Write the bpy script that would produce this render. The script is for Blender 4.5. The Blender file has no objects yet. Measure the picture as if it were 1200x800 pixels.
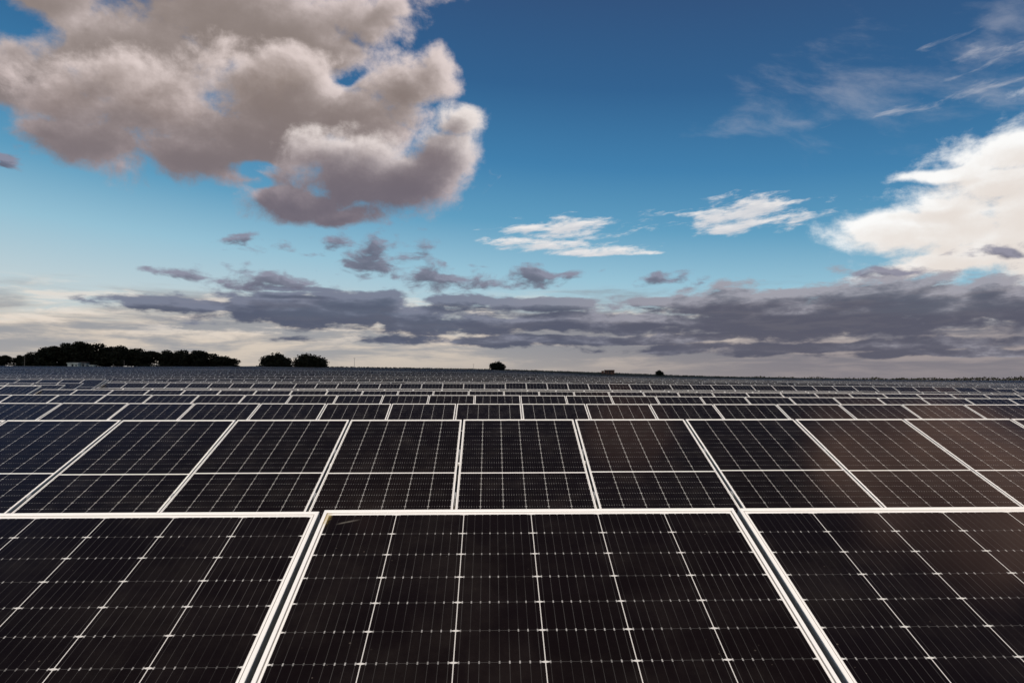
import bpy, bmesh, math, random
import numpy as np
from mathutils import Vector, Matrix

random.seed(7)
RNG = np.random.default_rng(7)
S = bpy.context.scene
COL = S.collection

# ------------------------------------------------------------------ camera data
F = 829.0            # focal length in photo pixels (photo is 1200 wide)
YAW = 0.0289
PIT = 0.0545
CZ = 1.71            # eye height
TILT = math.radians(20.5)
HY = 445.2           # eye level line in the photo
PW, PL, PITCH = 1.134, 2.278, 1.1535
PANEL_H = 1.35       # height of a panel's top edge over the ground


def srgb(r, g, b):
    f = lambda c: (c / 255 / 12.92) if c <= 10 else ((c / 255 + 0.055) / 1.055) ** 2.4
    return (f(r), f(g), f(b), 1.0)


# ------------------------------------------------------------------ materials
def new_mat(name):
    m = bpy.data.materials.new(name)
    m.use_nodes = True
    nt = m.node_tree
    return m, nt, nt.nodes['Principled BSDF']


class NB:
    """small helper that writes node maths as expressions"""
    def __init__(self, nt):
        self.nt = nt

    def n(self, t, **kw):
        x = self.nt.nodes.new(t)
        for k, v in kw.items():
            setattr(x, k, v)
        return x

    def put(self, sock, v):
        if isinstance(v, bpy.types.NodeSocket):
            self.nt.links.new(v, sock)
        elif v is not None:
            sock.default_value = v

    def m(self, op, a, b=None, c=None, clamp=False):
        x = self.n('ShaderNodeMath', operation=op, use_clamp=clamp)
        self.put(x.inputs[0], a)
        self.put(x.inputs[1], b)
        self.put(x.inputs[2], c)
        return x.outputs[0]

    def v(self, op, a, b=None, c=None):
        x = self.n('ShaderNodeVectorMath', operation=op)
        self.put(x.inputs[0], a)
        self.put(x.inputs[1], b)
        self.put(x.inputs[2], c)
        return x.outputs['Value'] if op in ('LENGTH', 'DOT_PRODUCT', 'DISTANCE') else x.outputs[0]

    def ss(self, x, lo, hi, a=0.0, b=1.0):
        r = self.n('ShaderNodeMapRange', interpolation_type='SMOOTHSTEP')
        self.put(r.inputs[0], x)
        r.inputs[1].default_value, r.inputs[2].default_value = lo, hi
        r.inputs[3].default_value, r.inputs[4].default_value = a, b
        return r.outputs[0]

    def lin(self, x, lo, hi, a=0.0, b=1.0):
        r = self.n('ShaderNodeMapRange', interpolation_type='LINEAR')
        self.put(r.inputs[0], x)
        r.inputs[1].default_value, r.inputs[2].default_value = lo, hi
        r.inputs[3].default_value, r.inputs[4].default_value = a, b
        return r.outputs[0]

    def noise(self, vec, scale=1.0, detail=6.0, rough=0.55, dist=0.0, color=False, dims='3D', lac=2.0):
        x = self.n('ShaderNodeTexNoise', noise_dimensions=dims)
        self.put(x.inputs['Vector'], vec)
        x.inputs['Scale'].default_value = scale
        x.inputs['Detail'].default_value = detail
        x.inputs['Roughness'].default_value = rough
        x.inputs['Lacunarity'].default_value = lac
        x.inputs['Distortion'].default_value = dist
        return x.outputs['Color' if color else 'Fac']

    def mix(self, f, a, b):
        x = self.n('ShaderNodeMix', data_type='RGBA')
        self.put(x.inputs[0], f)
        self.put(x.inputs[6], a)
        self.put(x.inputs[7], b)
        return x.outputs[2]

    def sep(self, vec):
        x = self.n('ShaderNodeSeparateXYZ')
        self.put(x.inputs[0], vec)
        return x.outputs

    def comb(self, a, b, c=0.0):
        x = self.n('ShaderNodeCombineXYZ')
        self.put(x.inputs[0], a)
        self.put(x.inputs[1], b)
        self.put(x.inputs[2], c)
        return x.outputs[0]

    def ramp(self, f, stops, interp='LINEAR'):
        x = self.n('ShaderNodeValToRGB')
        r = x.color_ramp
        r.interpolation = interp
        while len(r.elements) < len(stops):
            r.elements.new(0.5)
        for e, (p, c) in zip(r.elements, stops):
            e.position = p
            e.color = c
        self.put(x.inputs[0], f)
        return x.outputs[0]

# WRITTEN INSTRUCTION
State the number of lines above that hold the string "pixels", with nothing added.

# PROBLEM SOLUTION
2